Sorrow And Bliss by Meg Mason

This novel is about a woman called Martha. She knows there is something wrong with her but she doesn’t know what it is. Her husband Patrick thinks she is fine. He says everyone has something, the thing is just to keep going.

Martha told Patrick before they got married that she didn’t want to have children. He said he didn’t mind either way because he has loved her since he was fourteen and making her happy is all that matters, although he does not seem able to do it.

The book is set in London and Oxford. It is sad and funny.
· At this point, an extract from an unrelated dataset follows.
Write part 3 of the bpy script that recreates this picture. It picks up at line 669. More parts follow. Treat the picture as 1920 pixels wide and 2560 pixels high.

Recommended by Louisa Wentworth- Stanley, Tamra

The Princess of Siberia by Christine Sutherland

Beautiful, cultivated, the daughter of a hero of the Napoleonic wars, Maria Volkonsky had been married only one year when in 1825 the tsar sentenced her husband to life imprisonment in Siberia. Despite her family’s and the tsar’s opposition, Maria was determined to join her husband in exile. She was more than halfway there when the tsar decreed that she could never return from Siberia.

Recommended by Alice Clark

A Winter Book by Tove Jansson

The perfect winter anthology, not only because lots of the stories are wintry (as the name suggests) but also because Jansson’s beautiful depiction of Finland and the sea provides some much-needed escapism!